Vintage Pulp | Jan 7 2022 |

Packed with flavor and fortified with the recommended daily allotment of vitamin f.
Victor Kalin went the tight focus route with this cover of an orange femme fatale he painted for William Ard's 1958 thriller Deadly Beloved, also published as The Root of His Evil. We love the art, and we loved the book too. An insurance investigator named Tim Dane is hired to transport a $100,000 gambling debt from an unlucky loser to a Miami hood named John Cashman. Cashman plans to use the money to help finance a war in Latin America, but that's just background. The more immediate part of the narrative involves an exotic dancer named Lissa, real name Elizabeth Ann Miller, who he has ringfenced with the help of 24/7 bodyguards and a lifetime management contract. Dane ignores warnings to keep away and is soon giving Lissa deep nocturnal lovin'—a pleasure that could cost his life if Cashman finds out about it. Ard, who also wrote as Ben Kerr, Mike Moran, et al, is a talented stylist with an approach all his own. His way of cutting transitional exposition is pretty neat. Every writer is required to do it, but Ard can cross town within the space of a sentence and still not sound like he's rushing. We're already trawling the auction sites for more from him. Highly entertaining.

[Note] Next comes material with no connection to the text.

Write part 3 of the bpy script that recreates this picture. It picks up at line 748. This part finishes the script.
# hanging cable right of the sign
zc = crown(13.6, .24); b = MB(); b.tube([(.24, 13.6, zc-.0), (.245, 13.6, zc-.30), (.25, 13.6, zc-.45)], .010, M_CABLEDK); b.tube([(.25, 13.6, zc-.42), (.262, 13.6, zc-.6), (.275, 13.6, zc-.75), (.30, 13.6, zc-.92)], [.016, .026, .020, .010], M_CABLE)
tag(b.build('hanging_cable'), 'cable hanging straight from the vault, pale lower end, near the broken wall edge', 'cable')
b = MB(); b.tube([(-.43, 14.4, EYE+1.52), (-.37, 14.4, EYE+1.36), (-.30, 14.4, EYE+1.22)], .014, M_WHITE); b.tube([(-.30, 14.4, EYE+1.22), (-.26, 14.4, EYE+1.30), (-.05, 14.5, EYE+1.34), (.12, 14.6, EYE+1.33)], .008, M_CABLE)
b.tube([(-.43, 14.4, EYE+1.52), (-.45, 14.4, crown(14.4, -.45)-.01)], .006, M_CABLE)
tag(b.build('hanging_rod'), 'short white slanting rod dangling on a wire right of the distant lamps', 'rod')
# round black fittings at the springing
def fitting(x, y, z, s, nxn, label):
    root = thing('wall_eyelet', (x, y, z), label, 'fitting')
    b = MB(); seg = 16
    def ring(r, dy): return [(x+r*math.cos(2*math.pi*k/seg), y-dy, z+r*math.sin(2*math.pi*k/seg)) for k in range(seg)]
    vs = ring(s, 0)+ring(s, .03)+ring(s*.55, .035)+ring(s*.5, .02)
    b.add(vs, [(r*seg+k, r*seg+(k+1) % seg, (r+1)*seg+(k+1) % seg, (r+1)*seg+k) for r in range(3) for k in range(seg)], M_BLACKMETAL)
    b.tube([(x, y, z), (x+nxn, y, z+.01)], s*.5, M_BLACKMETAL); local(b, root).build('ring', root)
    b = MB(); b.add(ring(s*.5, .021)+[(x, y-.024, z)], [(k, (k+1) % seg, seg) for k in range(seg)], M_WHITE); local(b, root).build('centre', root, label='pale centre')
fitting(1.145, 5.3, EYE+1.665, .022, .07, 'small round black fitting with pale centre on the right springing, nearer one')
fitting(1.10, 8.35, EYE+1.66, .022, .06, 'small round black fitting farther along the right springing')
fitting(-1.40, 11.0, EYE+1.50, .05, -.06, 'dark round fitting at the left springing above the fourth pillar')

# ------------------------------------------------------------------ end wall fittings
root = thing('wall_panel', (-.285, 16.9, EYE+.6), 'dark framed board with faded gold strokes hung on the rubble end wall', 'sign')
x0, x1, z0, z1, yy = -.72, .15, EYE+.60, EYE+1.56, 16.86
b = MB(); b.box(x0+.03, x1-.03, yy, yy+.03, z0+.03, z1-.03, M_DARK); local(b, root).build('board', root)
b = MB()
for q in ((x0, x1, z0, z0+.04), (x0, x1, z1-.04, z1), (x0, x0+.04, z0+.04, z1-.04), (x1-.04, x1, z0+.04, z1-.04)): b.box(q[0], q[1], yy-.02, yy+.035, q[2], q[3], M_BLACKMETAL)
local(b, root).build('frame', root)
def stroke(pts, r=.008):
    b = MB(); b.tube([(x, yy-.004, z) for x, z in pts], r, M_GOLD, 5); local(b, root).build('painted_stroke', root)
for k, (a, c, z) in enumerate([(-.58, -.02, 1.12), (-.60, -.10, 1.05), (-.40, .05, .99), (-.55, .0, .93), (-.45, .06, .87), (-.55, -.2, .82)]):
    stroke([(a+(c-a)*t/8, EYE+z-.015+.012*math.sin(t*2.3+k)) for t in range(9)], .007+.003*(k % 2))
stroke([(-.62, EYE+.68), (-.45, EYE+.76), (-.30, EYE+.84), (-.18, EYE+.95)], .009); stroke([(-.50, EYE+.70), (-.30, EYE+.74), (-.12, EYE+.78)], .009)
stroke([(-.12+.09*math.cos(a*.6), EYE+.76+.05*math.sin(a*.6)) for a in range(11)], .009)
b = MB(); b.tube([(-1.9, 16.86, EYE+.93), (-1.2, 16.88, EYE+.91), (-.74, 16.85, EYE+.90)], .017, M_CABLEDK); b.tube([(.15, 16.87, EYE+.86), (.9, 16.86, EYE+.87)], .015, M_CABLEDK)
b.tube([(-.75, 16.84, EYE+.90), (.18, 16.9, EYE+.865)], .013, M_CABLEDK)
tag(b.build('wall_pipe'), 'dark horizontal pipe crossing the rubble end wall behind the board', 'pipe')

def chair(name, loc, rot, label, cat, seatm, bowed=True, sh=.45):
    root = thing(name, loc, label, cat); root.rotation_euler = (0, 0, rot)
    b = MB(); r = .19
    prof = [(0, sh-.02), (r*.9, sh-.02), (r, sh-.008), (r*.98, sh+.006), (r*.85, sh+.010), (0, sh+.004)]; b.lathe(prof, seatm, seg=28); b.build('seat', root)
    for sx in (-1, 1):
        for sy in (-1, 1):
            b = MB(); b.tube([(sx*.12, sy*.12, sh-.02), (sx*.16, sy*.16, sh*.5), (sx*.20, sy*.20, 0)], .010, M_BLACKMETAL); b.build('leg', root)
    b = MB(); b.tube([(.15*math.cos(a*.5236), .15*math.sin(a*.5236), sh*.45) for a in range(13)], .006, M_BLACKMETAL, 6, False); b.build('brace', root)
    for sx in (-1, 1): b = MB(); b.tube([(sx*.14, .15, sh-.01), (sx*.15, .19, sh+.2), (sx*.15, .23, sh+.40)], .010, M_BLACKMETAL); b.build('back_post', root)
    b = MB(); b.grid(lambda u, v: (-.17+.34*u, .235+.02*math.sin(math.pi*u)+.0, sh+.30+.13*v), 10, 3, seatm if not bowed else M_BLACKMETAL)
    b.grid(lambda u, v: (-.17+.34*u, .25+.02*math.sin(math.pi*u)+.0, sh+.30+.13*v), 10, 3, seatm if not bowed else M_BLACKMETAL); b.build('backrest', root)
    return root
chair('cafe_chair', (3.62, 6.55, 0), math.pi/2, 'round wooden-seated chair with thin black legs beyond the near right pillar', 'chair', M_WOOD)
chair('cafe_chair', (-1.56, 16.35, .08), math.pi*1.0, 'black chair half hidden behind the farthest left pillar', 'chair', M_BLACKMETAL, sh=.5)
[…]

Edit: We got an e-mail asking exactly what we meant by "cutting transitional exposition." We don't want to search through the book for an example, so we'll make up one. It would go something like this. "He decided he'd have to drive to Coral Gables to ask Cashman in person, and two days later when the door opened to his knock, he was surprised that it wasn't a servant but Cashman himself who answered."
Vintage Pulp | Jan 30 2020 |

First of all, hell no. Second, why are you wearing lipstick? And third, crushed strawberry is not your color.
When it comes to mid-century fiction, basically all the guys had problems respecting women's boundaries. There are so many covers of the above type we could curate an entire collection. We can't think of any others, however, where the guy looks like he's wearing lipstick. We checked a few other examples of this one online, just in case this look was courtesy of some kid with a crayon, but he's wearing that crushed strawberry in all of them. Not that we disapprove. More guys probably should do it. We've done it, and it was fun, if not even educational. But maybe we're drilling too deep into this subject. Boundaries we were talking about, right? So, Mike Moran was aka Ben Kerr, Jonas Ward, and Thomas Wills, and this book deals with a private eye who takes a job bodyguarding a boxer who's run into problems as the night of a big bout approaches. Reviews are mixed to middling. But this cover opens the door to all sorts of discussion, which makes it worth sharing. 1953 on this.